Читать «Без ретуши. Портреты физиков на фоне эпохи» онлайн - страница 5

Борис Лазаревич Иоффе

Докладчик должен был не только прореферировать статью, т. е. изложить её исходную идею и основные результаты, но ясно понимать, как эти результаты были получены, привести и объяснить аудитории все необходимые формулы и даже экспериментальную технику. И самое главное, докладчик должен был иметь собственное мнение, правильна ли данная работа. Короче говоря, докладчик нёс ту же ответственность за докладываемую работу (и за содержащиеся в ней ошибки!), что и автор. И это по всем работам, из самых различных областей физики — от физики элементарных частиц и ядерной физики до свойств металлов и жидкостей.

Особой любовью Ландау пользовались квасцы. Статьи по свойствам квасцов он всегда отмечал в Physical Review. Так что у нас (в ИТЭФ) «квасцы» стало именем нарицательным для обозначения любой малоинтересной — для нас — тематики на семинаре Ландау. (Но докладывал я статьи по квасцам добросовестно.) Ландау хорошо знал любой предмет доклада (несмотря на то, что он почти не читал статей, только слушал их изложение), задавал вопросы, на которые нужно было немедленно и определённо отвечать: общие слова типа «автор утверждает, что...» не допускались. Среди аудитории всегда находились специалисты в данной области, и они тоже задавали вопросы и делали замечания. Так что сделать обзор Physical Review было нелёгкой работой. По счастью, это приходилось делать примерно два раза в год.

Иногда, если по мнению Ландау, докладчик недостаточно квалифицированно рассказывал статью, он прерывал его и просил перейти к следующей. Если такое повторялось два-три раза в течение доклада, то Ландау восклицал: «Вы не приготовили урок! Кто у нас следующий, Алёша?» (Алёша Абрикосов был секретарем семинара, его обязанностью было следить за списком докладчиков). В худшем случае, если одного и того же докладчика прогоняли с подиума несколько раз, его подвергали остракизму — исключали из списка участников семинара, Ландау отказывался что-либо обсуждать с ним, но, конечно, он мог по-прежнему посещать семинар. Я припоминаю два таких случая, и в одном из них докладчиком был известный физик В. Г. Левич, будущий член-корреспондент Академии Наук. Остракизму подвергались и другие ученики Ландау — Берестецкий, Тер-Мартиросян и даже Померанчук, но за иные провинности, не за провалы на семинаре. Я расскажу об этом ниже. Только по прошествии длительного времени — около года или даже более — и только после того, как за него заступались один-два наиболее уважаемых участника, провинившийся получал прощение.

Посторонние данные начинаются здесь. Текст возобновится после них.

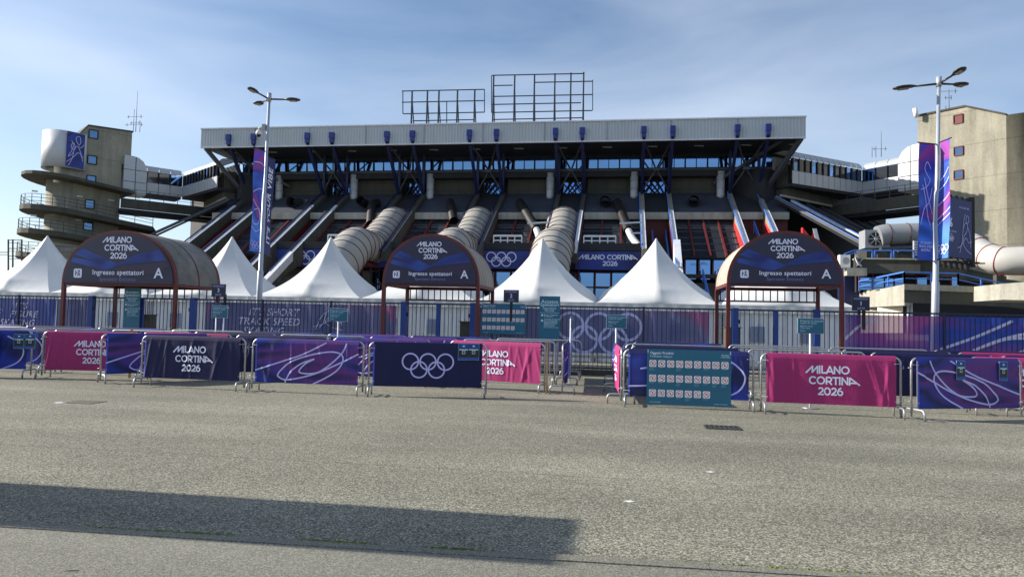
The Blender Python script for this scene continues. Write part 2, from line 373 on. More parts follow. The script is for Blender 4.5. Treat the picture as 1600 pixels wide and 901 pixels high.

Теоретические работы представлялись иначе. Человек, необязательно участник семинара, который хотел рассказать на семинаре теоретическую работу (свою собственную или из литературы), сначала рассказывал её Ландау. Если Ландау был согласен с основными положениями работы, то доклад ставился на семинаре. В течение доклада Ландау делал поясняющие замечания, и довольно часто его объяснения работы сильно отличались от точки зрения автора. Начиналось шумное обсуждение. Нередко можно было слышать, как Ландау говорил: «Автор сам не понимает, что он сделал!» Во всех случаях Ландау понимал работу совершенно оригинально, и для обычного человека было нелегко следить за его аргументацией. Мне, и не только мне, требовалось несколько часов, а иногда и дней, чтобы я мог понять, сколь глубоки были его высказывания, которые зачастую освещали проблему совсем с другой стороны.